Mon ami Philippe Merieu est candidat aux prochaines élections régionales en Rhône-Alpes, en tant que tête de liste d'Europe Ecologie.
Il nous livre quelques explications sur le sens de ce nouvel engagement. Ce texte me semble faire écho à bien des préoccupations actuelles. Le voici...
« L’histoire fait quelquefois des cadeaux, mais jamais de sentiment. (…)

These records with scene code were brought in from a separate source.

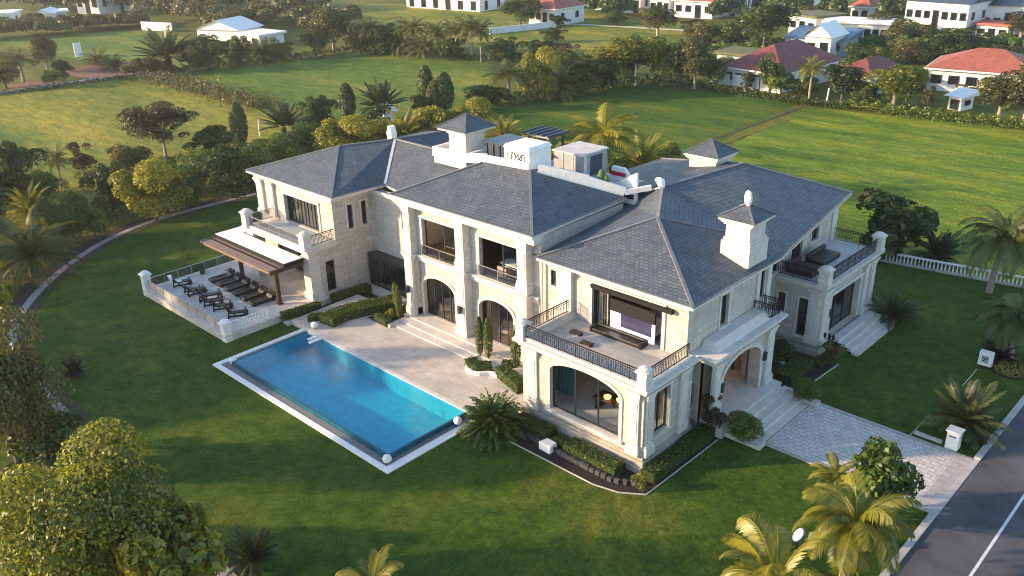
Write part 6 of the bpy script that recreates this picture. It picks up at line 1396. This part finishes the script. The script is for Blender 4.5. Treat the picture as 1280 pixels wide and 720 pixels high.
house('flat_house', 'long white flat-roofed house with a row of red doors', (1028, 49), (1108, 53), 8, 3.6, 'flat', WHITE, .4, 8, wz=(.05, .7))
house('flat_house', 'white house with a mossy flat roof and arched side', (985, 41), (1018, 46), 9, 4.0, 'flat', GREENR, .4, 3)
house('blue_shed', 'blue-roofed low building behind the maroon-roofed house', (980, 66), (1052, 72), 9, 3.2, 'shed', BLUEM, 1.2, 4, wmat=PBLUE)
house('white_tent', 'cream gabled pavilion roof in front of the blue-roofed building', (1004, 72), (1036, 75), 7, 4.2, 'gable', WHITE, 2.4, 2, cat='pavilion')
house('apartment_block', 'large white complex with dark blue roof panels at the top right', (1128, 40), (1205, 47), 16, 7.0, 'shed', NAVY, 4.5, 7, wz=(.5, .72), cat='building')
house('apartment_block', 'white wing with arched windows right of the large white complex', (1210, 40), (1290, 44), 14, 6.0, 'shed', NAVY, 4.5, 6, wz=(.3, .55), cat='building')
house('small_house', 'pink-red flat roofed kiosk below the white complex', (1218, 46), (1258, 49), 6, 2.6, 'flat', M('coral_roof', (.45, .12, .08), .7, .2, 1), .4, 3)
house('small_house', 'white house with an orange hip roof in the far trees', (1062, 26), (1085, 28), 8, 3.6, 'hip', TERRA, 2.4, 2)
house('garden_shed', 'pale shed with a mossy roof left of the maroon roof', (895, 86), (932, 90), 7, 2.8, 'flat', GREENR, .3, 3, wmat=PBLUE, cat='shed')
house('pavilion', 'large white tent-like pavilion behind the left tree belt', (248, 50), (300, 52), 9, 2.6, 'gable', WHITE, 2.2, 0, cat='pavilion', door=False)
house('pavilion_annex', 'low white annex right of the tent-like pavilion', (300, 55), (326, 58), 7, 2.2, 'flat', WHITE, .3, 2)
house('far_house', 'hazy white house at the top left with a small porch', (98, 17), (125, 18), 10, 6, 'flat', WHITE, .4, 3)
house('far_house', 'hazy white low house right of the porch house at the top left', (140, 14), (166, 14), 10, 5, 'gable', PBLUE, 2, 3)
house('far_house', 'white low shed behind the hazy hedge at the far left', (40, 32), (68, 31), 8, 3, 'gable', WHITE, 1.2, 2)
house('far_house', 'small white shed right of the low shed behind the hazy hedge', (72, 29), (86, 28), 6, 3, 'flat', WHITE, .3, 1)
house('far_house', 'white shed at the left edge behind the hazy hedge', (-10, 33), (16, 32), 8, 3.2, 'flat', WHITE, .3, 2)
house('far_house', 'white house half hidden behind trees right of the red-roofed far house', (715, 8), (728, 9), 8, 6, 'flat', FARWALL, .3, 2)
house('far_house', 'white two-storey house above the far row of orange roofs', (742, 12), (775, 13), 9, 7, 'flat', FARWALL, .3, 4)
house('far_house', 'tall cream block at the top behind the olive tree', (975, 17), (1005, 19), 9, 7, 'flat', FARWALL, .3, 4)
house('far_house', 'white block behind the terracotta-roofed house in the far row', (900, 20), (930, 21), 9, 6, 'flat', FARWALL, .3, 3)
house('garden_shelter', 'white open garden shelter on the grass beside the bungalow', (1184, 136), (1200, 139), 3, 2.0, 'shed', WHITE, .7, 1, cat='shelter')
A_, B_ = at(612, 43), at(695, 34)
m_ = MB(); m_.bar((*A_[:2], .75), (*B_[:2], .75), .3, 1.5); tag(m_.build('field_wall', FARWALL), 'long low white wall along the pale far field', 'wall')
A_, B_ = at(178, 38), at(216, 40); m_ = MB(); m_.bar((*A_[:2], 1.2), (*B_[:2], 1.2), .3, 2.2); tag(m_.build('field_wall', FARWALL), 'short white wall left of the tent-like pavilion', 'wall')
for px, py, r_, lab in ((482, 152, 0, 'white gabled hut roof between the spiky fan plant and the sunlit palm'),):
    g = at(px, py); t = thing('garden_hut', lab, 'hut', g); m_ = MB(); m_.box(g[0]-1.1, g[0]+1.1, g[1]-1.1, g[1]+1.1, 0, 1.6); m_.build('wall', FARWALL, t); m_ = MB()
    c_ = [(g[0]-1.5, g[1]-1.5, 1.6), (g[0]+1.5, g[1]-1.5, 1.6), (g[0]+1.5, g[1]+1.5, 1.6), (g[0]-1.5, g[1]+1.5, 1.6)]
    for i in range(4): m_.poly([c_[i], c_[(i+1) % 4], (g[0], g[1], 3.3)])
    m_.build('roof', WHITE, t)
g = at(1190, 118)

# ------------------------------------------------------------------ air
hz = MB().box(-700, 120, -120, 620, -1.2, 31.5)
hm = bpy.data.materials.new('haze'); hm.use_nodes = True; N = hm.node_tree.nodes; N.remove(N['Principled BSDF'])
pv = N.new('ShaderNodeVolumePrincipled'); pv.inputs['Color'].default_value = (.95, .92, .88, 1); pv.inputs['Density'].default_value = HAZE; pv.inputs['Anisotropy'].default_value = .55
hm.node_tree.links.new(pv.outputs[0], N['Material Output'].inputs['Volume'])
o = hz.build('haze', hm); o['kind'] = 'stuff'; tag(o, 'thin warm haze in the air over the fields', 'haze')
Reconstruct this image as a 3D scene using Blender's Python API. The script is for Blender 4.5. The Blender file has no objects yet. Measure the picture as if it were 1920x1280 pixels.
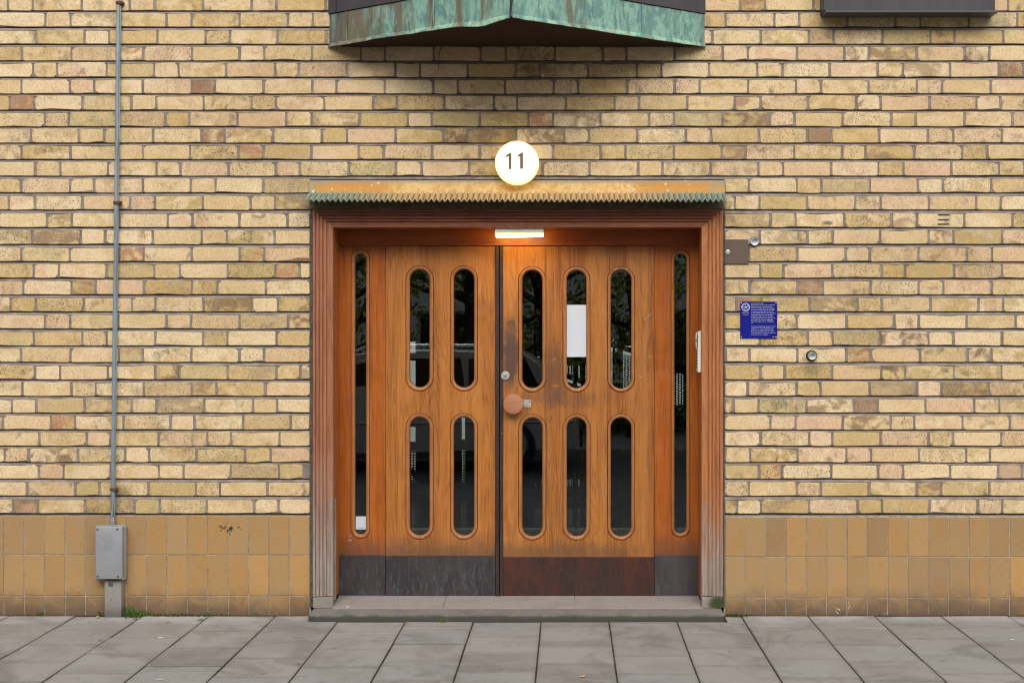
import bpy, bmesh, math, random
from mathutils import Vector, Matrix
R = math.radians
random.seed(11)
S, D = 340.0, 7.9                     # pixels per metre on the wall plane, camera distance
CX, CZ = 0.312, 1.535                 # camera position
PX, PY = 1066.0, 630.0

# ------------------------------------------------------------------ camera, sky, sun, exposure
scn = bpy.context.scene
cam_d = bpy.data.cameras.new('camera'); cam = bpy.data.objects.new('camera', cam_d)
scn.collection.objects.link(cam); scn.camera = cam
cam.location = (CX, -D, CZ); cam.rotation_euler = (R(90), 0, 0)
cam_d.sensor_width = 36; cam_d.lens = S * D / 1920 * 36
cam_d.shift_x = (960 - PX) / 1920; cam_d.shift_y = -(640 - PY) / 1920
cam_d.clip_start = 0.05; cam_d.clip_end = 900

SUN_EL, SUN_AZ = 40, -18              # azimuth measured from the wall's normal, towards the left
world = bpy.data.worlds.new('World'); scn.world = world; world.use_nodes = True
wn, wl = world.node_tree.nodes, world.node_tree.links
bg = wn['Background']
sky = wn.new('ShaderNodeTexSky'); sky.sky_type = 'NISHITA'; sky.sun_disc = False
sky.sun_elevation = R(SUN_EL); sky.sun_rotation = R(180 + SUN_AZ)
sky.air_density = 1.0; sky.dust_density = 4.0; sky.ozone_density = 1.0
hs = wn.new('ShaderNodeHueSaturation'); hs.inputs['Saturation'].default_value = 0.22
wl.new(sky.outputs[0], hs.inputs['Color']); wl.new(hs.outputs[0], bg.inputs[0])
bg.inputs[1].default_value = 0.15
sd = bpy.data.lights.new('sun', 'SUN'); sd.energy = 0.9; sd.angle = R(26); sd.color = (1, .965, .9)
sun = bpy.data.objects.new('sun', sd); scn.collection.objects.link(sun)
sdir = Vector((math.sin(R(SUN_AZ)) * math.cos(R(SUN_EL)), -math.cos(R(SUN_AZ)) * math.cos(R(SUN_EL)), math.sin(R(SUN_EL))))
sun.rotation_euler = (-sdir).to_track_quat('-Z', 'Y').to_euler(); sun.location = sdir * 30
scn.view_settings.view_transform = 'Standard'; scn.view_settings.look = 'None'
scn.view_settings.exposure = 0.57; scn.view_settings.gamma = 1
scn.view_settings.use_curve_mapping = False
scn.cycles.filter_width = 1.05

# ------------------------------------------------------------------ helpers
def P(px, py, y=0.0):
    k = (D + y) / D / S
    return Vector((CX + (px - PX) * k, y, CZ - (py - PY) * k))
def X(px, y=0.0): return P(px, 0, y).x
def Z(py, y=0.0): return P(0, py, y).z

def link(o): scn.collection.objects.link(o); return o
def tag(o, label=None, cat=None, group=None, kind=None):
    for k, v in (('label', label), ('category', cat), ('group', group), ('kind', kind)):
        if v: o[k] = v
    return o
def wloc(o):
    v = Vector((0, 0, 0))
    while o is not None: v = v + o.location; o = o.parent
    return v
def thing(name, loc, label, cat, group=None):
    o = bpy.data.objects.new(name, None); o.empty_display_size = .1; o.location = loc
    link(o); return tag(o, label, cat, group)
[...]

Et pourtant, je ne puis me retirer de l’idée que se préparent en sourdine des rendez-vous fabuleux avec de nouvelles vagues de générosité et d’inventivité collectives, avec une volonté inédite des opprimés à sortir d’eux-mêmes, pour endiguer les politiques mortifères des pouvoirs en place et pour réorienter les finalités de l’activité économique et sociale dans des voies plus humaines, moins absurdes. (…)

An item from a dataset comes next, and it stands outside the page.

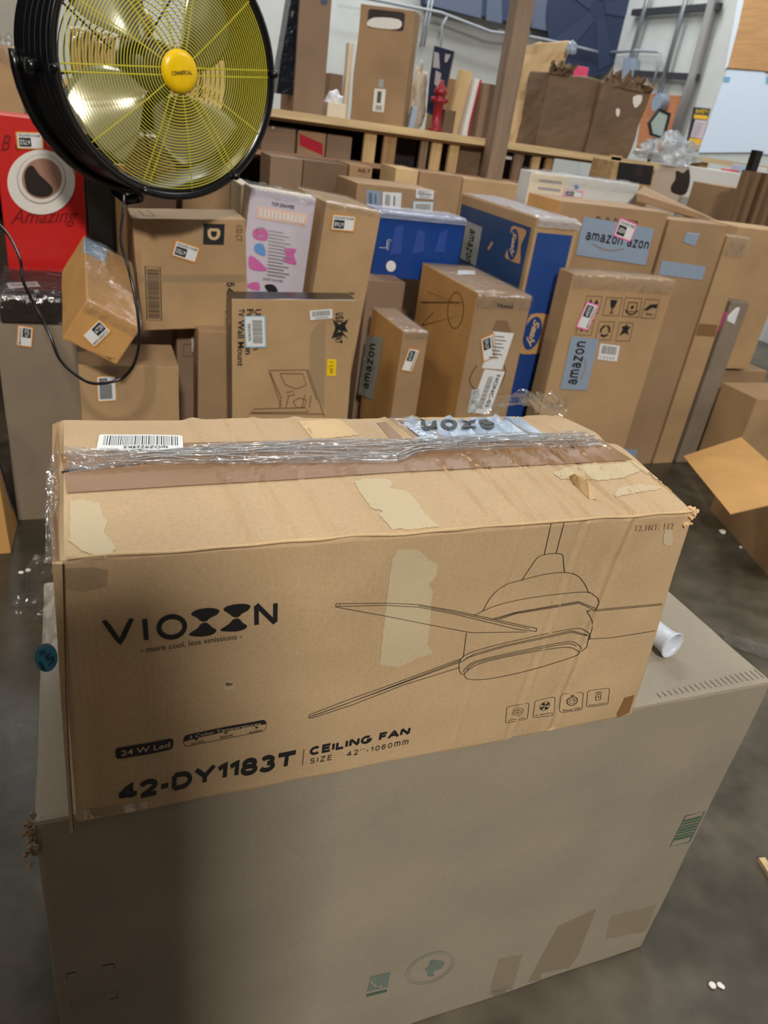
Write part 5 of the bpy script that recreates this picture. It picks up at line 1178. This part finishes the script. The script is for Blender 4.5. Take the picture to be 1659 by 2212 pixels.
cr = rk(P2(1285, 880), P2(1500, 900), YR+.06, zl_-.01, 'dark crushed carton inside the rack left of the post', K_DRK, 64, amp=.01)
cm = rk(P2(880, 840), P2(1020, 850), YR+.2, zl_-.01, 'dark carton behind the rack slats', DARKB, 65)
# cartons on the floor in front of the rack, below the lower rail
lowrow = [((585, 336), (655, 342), K_DIM, 'reddish brown carton below the lower rail, beside the drum fan'), ((657, 345), (752, 358), K_DRK, 'dark carton below the lower rail'), ((756, 355), (805, 362), K_MID, 'carton with smudged print below the lower rail'), ((856, 362), (905, 368), K_PALE, 'pale carton below the lower rail, above the shipping labels'), ((908, 370), (1000, 384), K_MID, 'brown carton below the lower rail left of the bright patch'), ((1002, 385), (1140, 398), K_TAN, 'tan carton below the lower rail behind the mattress carton')]
for i, (A, B, m, lab) in enumerate(lowrow):
    o = pxbox(A, YR-.32, B, .22, 0, lab, m, seed=70+i, cuts=3)
    if i == 2:
        d = o.dec(q3(P2, (630, 1075), (710, 1085), (630, 1100))); d.text('AG 7', 0, 0, 100, 100, INK, .02); d.make('printed_mark', o.root)
# things on the rack
zt_ = zu-.011
GT = 'cartons on top of the rack'
tn = pxbox((652, -70), YR+.1, (722, -62), .28, zt_, 'very tall narrow brown carton on the rack right of the drum fan', K_DIM, seed=80, cuts=4, yaw=0)
d = tn.dec(None); d.circle(*P2(415, 8), 8, plain('slate_blue', (70, 84, 110), .5)); d.make('round_print', tn.root)
bag = [aty(*P2(*p), YR+.12) for p in ((212, -60), (262, -60), (232, 612), (110, 598), (135, 400), (170, 200))]
mbb = MB().prism(bag, (0, .12, 0)); tag(mbb.make('plastic_bag', plain('black_film', (22, 26, 36), .22, bump=.8, bscale=30), None), 'dark film-wrapped bundle standing on the rack beside the drum fan', 'bundle')
tb = pxbox(P2(650, 22), YR+.14, P2(1003, 62), .16, zt_, 'tall brown carton with a torn open handle hole and a small white label', K_MID, yaw=-32, seed=81, cuts=6, amp=.006)
d = tb.dec(q3(P2, (700, 55), (935, 80), (690, 175)), face='front'); d.rect(0, 0, 100, 100, DARKB, 12); d.poly(smoothpoly([(0, 10), (15, 55), (85, 60), (90, 15), (50, 2)], 3), CREAM, 0); d.make('torn_opening', tb.root)
d = tb.dec(q3(P2, (738, 565), (812, 572), (725, 712)), 100, 180, face='front'); d.rect(0, 0, 100, 180, CREAM, 6); d.rect(30, 70, 65, 160, INKG); d.rect(25, 15, 80, 50, AMZG); d.make('shipping_label', tb.root)
d = tb.dec(q3(P2, (765, 505), (800, 508), (760, 560))); d.rect(0, 0, 100, 100, AMZG, 20); d.make('label', tb.root)
fo = [aty(*P2(*p), YR+.1) for p in ((1120, 292), (1245, 328), (1185, 620), (1150, 760), (1070, 720), (1090, 500))]
o = MB().prism(fo, (.02, .03, 0)).make('brochure_board', plain('dark_blue_board', (38, 42, 66), .35), None); tag(o, 'dark blue display board standing behind the red hydrant ornament', 'board')
Sf = Surf(p=fo[0]+Vector((0, -.001, 0)), n=Vector((0, -1, 0)))
for P in (((1120, 330), (1150, 340), (1155, 440), (1110, 430)), ((1190, 345), (1225, 350), (1200, 400), (1185, 395)), ((1130, 450), (1165, 470), (1150, 560), (1120, 540))):
    d = Decal(Sf); d.poly(q3(P2, *P), GRP, 0); d.make('printed_picture', o)
# hydrant ornament
hb = aty(*P2(1130, 800), YR+.02); hb.z = zu; sc_ = (aty(*P2(1160, 510), YR+.02).z-zu)
HR = plain('hydrant_red', (150, 24, 34), .4)
hy = empty('fire_hydrant', tuple(hb), 'red toy fire hydrant standing on the rack rail', 'hydrant')
k = sc_/1.0
MB().lathe(hb, (0, 0, 1), [(0, 0), (.16*k, 0), (.16*k, .05*k), (.11*k, .07*k), (.10*k, .55*k), (.14*k, .57*k), (.14*k, .62*k), (.105*k, .64*k), (.10*k, .72*k), (.15*k, .74*k), (.15*k, .78*k), (.11*k, .86*k), (.05*k, .93*k), (.04*k, 1.0*k), (0, 1.0*k)], 28).make('body', HR, hy, True)
for sx in (-1, 1): MB().lathe(hb+Vector((sx*.09*k, 0, .62*k)), (sx, 0, 0), [(0, 0), (.06*k, 0), (.06*k, .07*k), (.035*k, .08*k), (.035*k, .11*k), (0, .11*k)], 16).make('nozzle', HR, hy, True)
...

Alors donc : je confirme et je signe.
Je refuse d’infléchir mes positions antérieures pour les adapter au goût du jour. (…)

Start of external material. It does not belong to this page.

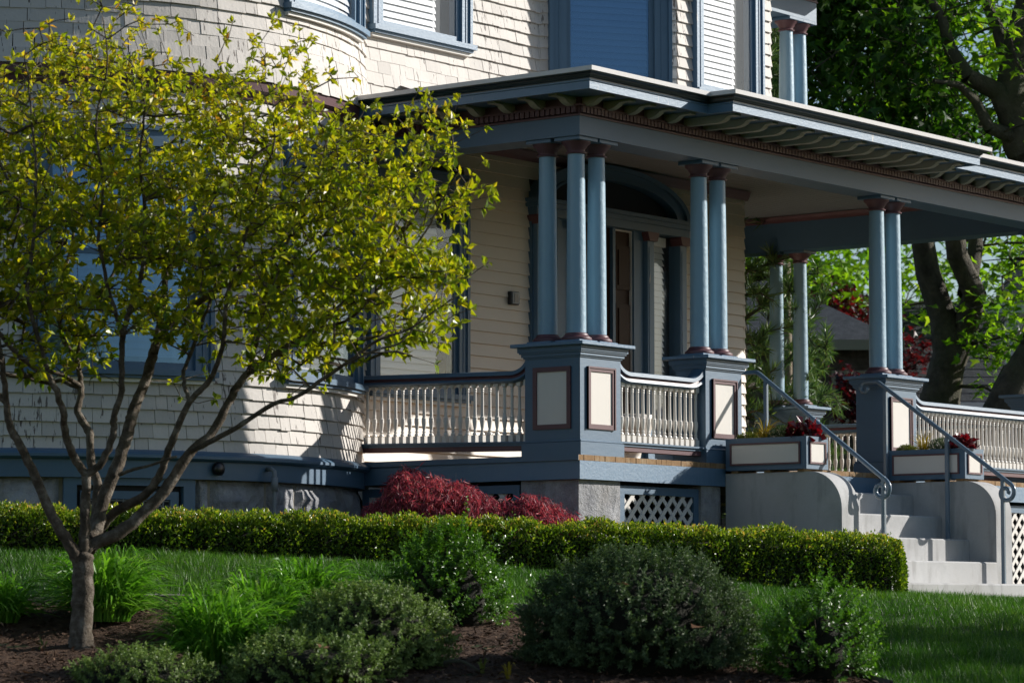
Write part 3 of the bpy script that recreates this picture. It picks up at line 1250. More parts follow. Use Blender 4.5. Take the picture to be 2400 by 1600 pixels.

Qu’est-ce qui a conduit la gauche à laisser perdre une telle chance, peut-être unique dans l’histoire des cinquante dernières années, de réformer en profondeur une société capitaliste développée, pour y renouveler les formes d’expression démocratique, pour y expérimenter à grande échelle des pratiques sociales émancipatrices, pour y accroître largement les espaces de liberté ? Qu’est-ce qui les a retenus de solliciter, de toutes les couches vivantes qui la composent, une réflexion collective sur les modalités de production, sur les changements à apporter à la vie urbaine, à la communication, à notre rapport au monde et à la nature ? »
Félix Guattari, 1985
(Les Années d’hiver, réédition, Paris,
Les prairies ordinaires, 2009).
Voilà qui est fait ! J’ai franchi le pas et décidé de me présenter aux élections régionales de mars 2010 en Rhône-Alpes, comme tête de liste pour Europe Écologie.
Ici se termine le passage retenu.